Track down the lines that contain "objects" and copy them.

Given data:
--------------------------------

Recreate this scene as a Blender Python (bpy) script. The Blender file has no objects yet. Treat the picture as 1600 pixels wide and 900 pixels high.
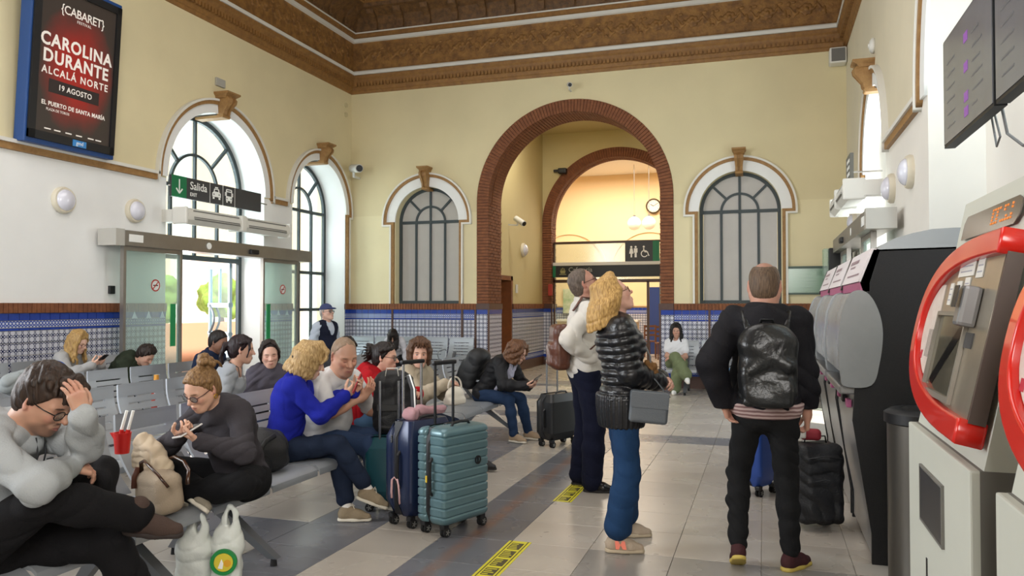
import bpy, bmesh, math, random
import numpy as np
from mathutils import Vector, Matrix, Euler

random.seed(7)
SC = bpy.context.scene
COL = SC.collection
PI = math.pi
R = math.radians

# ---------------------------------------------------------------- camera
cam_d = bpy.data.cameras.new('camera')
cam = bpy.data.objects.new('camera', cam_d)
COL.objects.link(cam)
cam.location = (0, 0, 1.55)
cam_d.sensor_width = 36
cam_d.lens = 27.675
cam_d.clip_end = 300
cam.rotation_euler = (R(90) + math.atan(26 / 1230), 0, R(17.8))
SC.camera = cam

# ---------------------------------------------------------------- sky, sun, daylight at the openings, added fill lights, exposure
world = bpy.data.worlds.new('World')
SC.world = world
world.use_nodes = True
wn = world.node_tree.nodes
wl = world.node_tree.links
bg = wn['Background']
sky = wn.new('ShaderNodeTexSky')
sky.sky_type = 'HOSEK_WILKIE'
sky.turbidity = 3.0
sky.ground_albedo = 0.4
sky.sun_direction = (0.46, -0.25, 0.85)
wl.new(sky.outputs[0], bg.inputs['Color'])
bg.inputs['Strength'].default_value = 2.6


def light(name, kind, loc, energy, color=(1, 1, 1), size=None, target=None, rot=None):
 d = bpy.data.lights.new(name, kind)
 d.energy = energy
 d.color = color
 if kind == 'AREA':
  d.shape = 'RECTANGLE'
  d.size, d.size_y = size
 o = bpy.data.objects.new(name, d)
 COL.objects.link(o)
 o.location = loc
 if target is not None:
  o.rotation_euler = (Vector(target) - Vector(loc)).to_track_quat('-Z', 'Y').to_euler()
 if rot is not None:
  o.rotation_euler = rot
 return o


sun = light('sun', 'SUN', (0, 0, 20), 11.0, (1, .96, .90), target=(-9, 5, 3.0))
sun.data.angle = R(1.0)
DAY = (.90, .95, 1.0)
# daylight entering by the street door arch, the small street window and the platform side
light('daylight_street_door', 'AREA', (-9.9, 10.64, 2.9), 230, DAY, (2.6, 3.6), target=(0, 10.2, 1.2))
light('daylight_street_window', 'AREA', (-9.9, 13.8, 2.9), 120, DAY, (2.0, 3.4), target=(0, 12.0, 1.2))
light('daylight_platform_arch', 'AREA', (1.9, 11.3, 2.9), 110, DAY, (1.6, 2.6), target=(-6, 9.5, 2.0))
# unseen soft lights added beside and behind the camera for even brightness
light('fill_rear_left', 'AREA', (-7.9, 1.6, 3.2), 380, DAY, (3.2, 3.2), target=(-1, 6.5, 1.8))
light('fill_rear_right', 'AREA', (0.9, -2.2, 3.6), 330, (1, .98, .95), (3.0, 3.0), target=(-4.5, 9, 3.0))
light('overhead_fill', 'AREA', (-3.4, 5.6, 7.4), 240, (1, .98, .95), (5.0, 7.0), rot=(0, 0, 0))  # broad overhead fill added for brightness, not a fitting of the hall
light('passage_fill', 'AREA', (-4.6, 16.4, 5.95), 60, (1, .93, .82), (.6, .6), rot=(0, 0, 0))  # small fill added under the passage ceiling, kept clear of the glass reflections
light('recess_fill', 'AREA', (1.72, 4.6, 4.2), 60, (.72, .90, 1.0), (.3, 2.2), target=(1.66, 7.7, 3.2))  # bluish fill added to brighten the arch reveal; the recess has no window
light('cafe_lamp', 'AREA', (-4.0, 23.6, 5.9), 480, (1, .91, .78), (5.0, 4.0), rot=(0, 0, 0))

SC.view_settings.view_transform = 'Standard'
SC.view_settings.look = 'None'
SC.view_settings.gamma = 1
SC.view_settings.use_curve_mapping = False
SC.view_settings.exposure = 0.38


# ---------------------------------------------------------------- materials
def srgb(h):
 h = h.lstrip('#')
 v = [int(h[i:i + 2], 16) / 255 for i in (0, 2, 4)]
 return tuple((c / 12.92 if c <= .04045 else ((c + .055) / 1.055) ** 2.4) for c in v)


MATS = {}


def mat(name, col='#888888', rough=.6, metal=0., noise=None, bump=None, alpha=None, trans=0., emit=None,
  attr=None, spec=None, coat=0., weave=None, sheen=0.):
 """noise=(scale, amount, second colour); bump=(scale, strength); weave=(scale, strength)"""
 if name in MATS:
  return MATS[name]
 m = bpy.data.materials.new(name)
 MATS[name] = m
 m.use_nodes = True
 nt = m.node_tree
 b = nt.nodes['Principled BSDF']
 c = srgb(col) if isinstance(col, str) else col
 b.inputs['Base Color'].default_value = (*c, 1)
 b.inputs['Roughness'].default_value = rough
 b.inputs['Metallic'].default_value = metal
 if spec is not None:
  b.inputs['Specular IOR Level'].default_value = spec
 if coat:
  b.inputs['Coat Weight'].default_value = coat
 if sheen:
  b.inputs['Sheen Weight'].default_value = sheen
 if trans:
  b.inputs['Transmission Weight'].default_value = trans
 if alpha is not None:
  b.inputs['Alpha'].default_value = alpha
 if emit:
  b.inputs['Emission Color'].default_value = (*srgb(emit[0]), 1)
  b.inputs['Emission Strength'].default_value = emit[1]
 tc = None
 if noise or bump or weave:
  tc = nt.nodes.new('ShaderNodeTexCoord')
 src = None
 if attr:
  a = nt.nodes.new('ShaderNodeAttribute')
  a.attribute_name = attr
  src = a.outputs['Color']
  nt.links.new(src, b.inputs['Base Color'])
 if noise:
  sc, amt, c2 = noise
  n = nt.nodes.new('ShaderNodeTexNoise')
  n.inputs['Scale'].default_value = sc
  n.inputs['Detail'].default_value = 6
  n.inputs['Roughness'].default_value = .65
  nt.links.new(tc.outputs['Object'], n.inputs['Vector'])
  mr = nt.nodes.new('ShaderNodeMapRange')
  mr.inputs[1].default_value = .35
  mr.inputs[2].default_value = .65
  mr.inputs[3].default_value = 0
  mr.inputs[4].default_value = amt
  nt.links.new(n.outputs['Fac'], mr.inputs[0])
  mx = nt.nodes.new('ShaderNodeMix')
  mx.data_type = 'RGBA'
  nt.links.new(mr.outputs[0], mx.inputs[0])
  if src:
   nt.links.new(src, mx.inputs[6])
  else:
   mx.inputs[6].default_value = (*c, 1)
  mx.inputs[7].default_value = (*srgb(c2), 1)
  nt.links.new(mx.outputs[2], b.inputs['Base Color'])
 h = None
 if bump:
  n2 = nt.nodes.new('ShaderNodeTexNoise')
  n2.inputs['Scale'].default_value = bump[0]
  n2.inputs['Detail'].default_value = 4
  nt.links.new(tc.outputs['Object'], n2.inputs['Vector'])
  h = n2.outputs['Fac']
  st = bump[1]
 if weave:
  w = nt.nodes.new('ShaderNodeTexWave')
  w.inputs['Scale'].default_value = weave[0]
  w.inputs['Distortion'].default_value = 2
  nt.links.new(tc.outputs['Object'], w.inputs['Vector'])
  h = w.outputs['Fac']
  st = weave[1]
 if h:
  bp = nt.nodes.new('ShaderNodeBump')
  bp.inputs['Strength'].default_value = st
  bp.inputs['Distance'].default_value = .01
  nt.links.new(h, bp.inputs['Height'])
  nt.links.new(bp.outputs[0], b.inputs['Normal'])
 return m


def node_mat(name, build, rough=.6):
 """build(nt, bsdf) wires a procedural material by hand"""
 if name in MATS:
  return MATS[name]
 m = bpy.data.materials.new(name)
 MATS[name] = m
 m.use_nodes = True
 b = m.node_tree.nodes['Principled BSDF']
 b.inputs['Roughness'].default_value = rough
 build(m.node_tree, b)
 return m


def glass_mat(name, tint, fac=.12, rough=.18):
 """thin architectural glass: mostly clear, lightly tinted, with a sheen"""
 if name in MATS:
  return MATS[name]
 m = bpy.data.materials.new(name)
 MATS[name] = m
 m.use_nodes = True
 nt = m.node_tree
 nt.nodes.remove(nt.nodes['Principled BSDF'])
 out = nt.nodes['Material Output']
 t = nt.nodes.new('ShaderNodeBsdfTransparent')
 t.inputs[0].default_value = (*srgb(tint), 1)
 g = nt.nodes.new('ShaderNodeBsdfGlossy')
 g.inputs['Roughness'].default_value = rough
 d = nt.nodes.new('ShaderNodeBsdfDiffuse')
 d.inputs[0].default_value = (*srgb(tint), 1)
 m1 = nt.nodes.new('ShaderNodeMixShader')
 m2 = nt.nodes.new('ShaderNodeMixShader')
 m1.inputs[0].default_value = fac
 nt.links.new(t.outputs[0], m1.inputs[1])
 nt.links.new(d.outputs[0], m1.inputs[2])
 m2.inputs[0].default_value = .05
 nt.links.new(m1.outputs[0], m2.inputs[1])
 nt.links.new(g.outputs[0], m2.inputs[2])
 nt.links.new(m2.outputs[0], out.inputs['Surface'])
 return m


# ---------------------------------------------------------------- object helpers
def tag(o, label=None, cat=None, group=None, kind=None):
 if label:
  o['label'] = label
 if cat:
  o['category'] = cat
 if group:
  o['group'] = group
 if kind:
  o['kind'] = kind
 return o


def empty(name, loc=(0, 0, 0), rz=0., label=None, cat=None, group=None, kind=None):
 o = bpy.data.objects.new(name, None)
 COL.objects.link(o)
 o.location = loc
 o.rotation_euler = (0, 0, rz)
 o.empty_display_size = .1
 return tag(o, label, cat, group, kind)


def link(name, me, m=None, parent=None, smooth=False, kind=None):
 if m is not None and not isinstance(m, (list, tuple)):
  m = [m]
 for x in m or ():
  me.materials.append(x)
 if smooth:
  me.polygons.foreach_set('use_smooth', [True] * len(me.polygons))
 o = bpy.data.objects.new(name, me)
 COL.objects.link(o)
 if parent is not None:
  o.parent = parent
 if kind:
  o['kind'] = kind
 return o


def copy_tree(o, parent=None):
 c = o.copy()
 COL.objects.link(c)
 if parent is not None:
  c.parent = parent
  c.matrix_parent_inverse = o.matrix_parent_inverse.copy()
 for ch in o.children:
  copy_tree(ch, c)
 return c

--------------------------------

Reply to the exercise:
Recreate this scene as a Blender Python (bpy) script. The Blender file has no objects yet. Treat the picture as 1600 pixels wide and 900 pixels high.
cam = bpy.data.objects.new('camera', cam_d)
COL.objects.link(cam)
 o = bpy.data.objects.new(name, d)
 COL.objects.link(o)
 o = bpy.data.objects.new(name, None)
 COL.objects.link(o)
 o = bpy.data.objects.new(name, me)
 COL.objects.link(o)
 COL.objects.link(c)